Cinema

La regista di Barbie Greta Gerwig sarà presidente di giuria al Festival di Cannes 2024

di Davide Turrini

Greta Gerwig sarà presidente di giuria al Festival di Cannes 2024. La regina del discusso, amato/odiato, record d’incassi 2024, Barbie, è la prima regista americana, e la seconda regista donna dopo Jane Campion nel 2014, a ricoprire il ruolo di presidente di giuria a Cannes. Un’altra americana era stata presidente di giuria nel 1965, l’attrice Olivia de Havilland.

L’entusiasmo di Cannes sprigiona da ogni riga del comunicato stampa con cui si annuncia la scelta della Gerwig. La regista di Barbie viene definita “eroina dei nostri tempi moderni” che “scuote lo status quo tra un’industria cinematografica altamente codificata e un’era che richiede maggiore espansività”. E ancora: “Originaria di Sacramento, California, ma newyorkese d’adozione, lei che sognava di diventare una drammaturga ha creato il proprio percorso, con coerenza e gusto per il rischio, verso le vette dello splendore”.
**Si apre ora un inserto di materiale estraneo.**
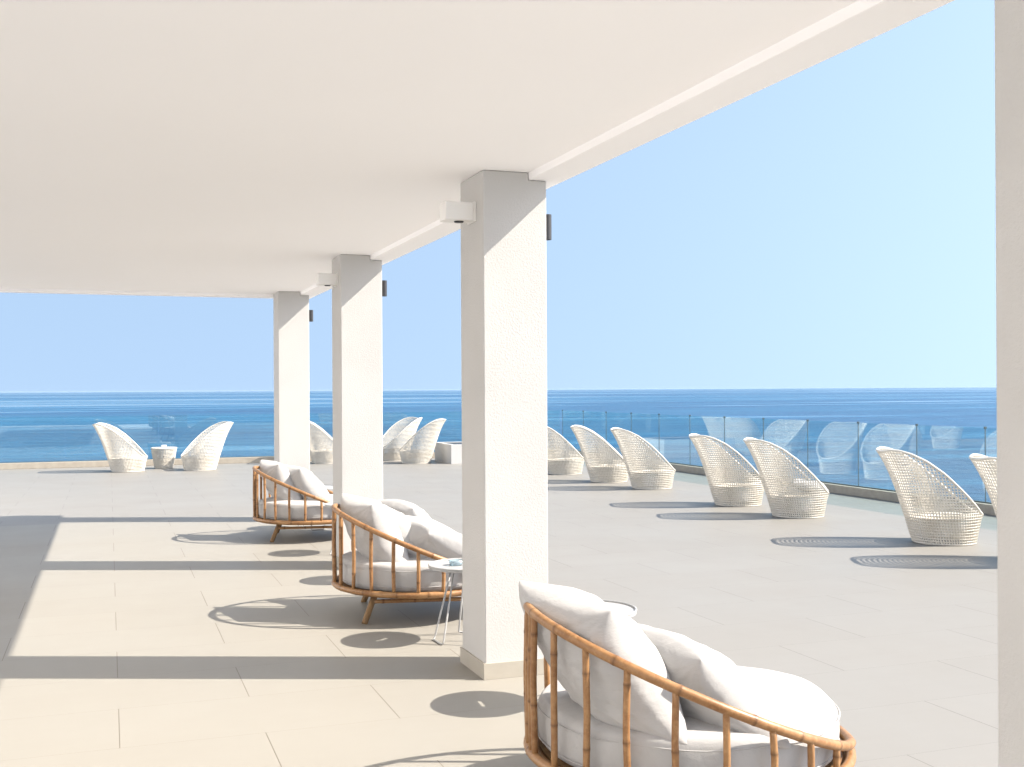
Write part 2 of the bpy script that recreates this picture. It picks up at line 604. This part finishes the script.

Ora, definire Barbie “vette dello splendore” significa che a Cannes c’è qualche problema. Senza scomodare le piaghe bibliche, basta pensare al continuo trasformismo alla Fregoli che il direttore eterno di Cannes, sorta di Re Sole, Thierry Freamaux, porta avanti da un tempo che nemmeno più riusciamo a conteggiare, per rendere il festival francese un’idea di cinema contemporaneamente un po’ impegnata, un po’ freak e ora pure un po’ woke.

La 40enne Gerwig ha una lunghissima e interessante carriera di attrice alle spalle (Frances Ha su tutti), nonché un film art house come Ladybird, che ottenne pure cinque nomination agli Oscar: materia sufficiente per fare da presidente di giuria anche cinque, sei, sette anni fa senza mostrare di rincorrere a perdifiato la moda del vento che tira oggi a Hollywood nonché all’imbarazzante piaggeria pro Mattel.

Tutte dinamiche che Cannes esemplifica nell’ultima estrema sviolinata: “Ieri ambasciatrice del cinema indipendente americano, oggi al vertice del successo mondiale al botteghino, Greta Gerwig riesce a coniugare ciò che prima era giudicato incompatibile: realizzare blockbuster d’autore, ridurre il divario tra arte e industria, esplorare con abile questione femminista contemporanea e dichiarando la sua impegnativa ambizione artistica all’interno di un modello economico che abbraccia per sfruttare al meglio”. Del resto non c’è bisogno di rincorrere come cani da riporto la Gerwig quando un ottimo film, ampiamente a tematica femminista, come l’ultima Palma d’Oro, Anatomia di una caduta, è stato premiato da un presidente uomo, Ruben Ostlund. Spesso i film buoni parlano da soli, senza il supporto di invadenti ideologie culturali e di grandi capitali produttivi. Mancano ancora sei mesi a Cannes 2024 e ne vedremo sicuramente delle belle.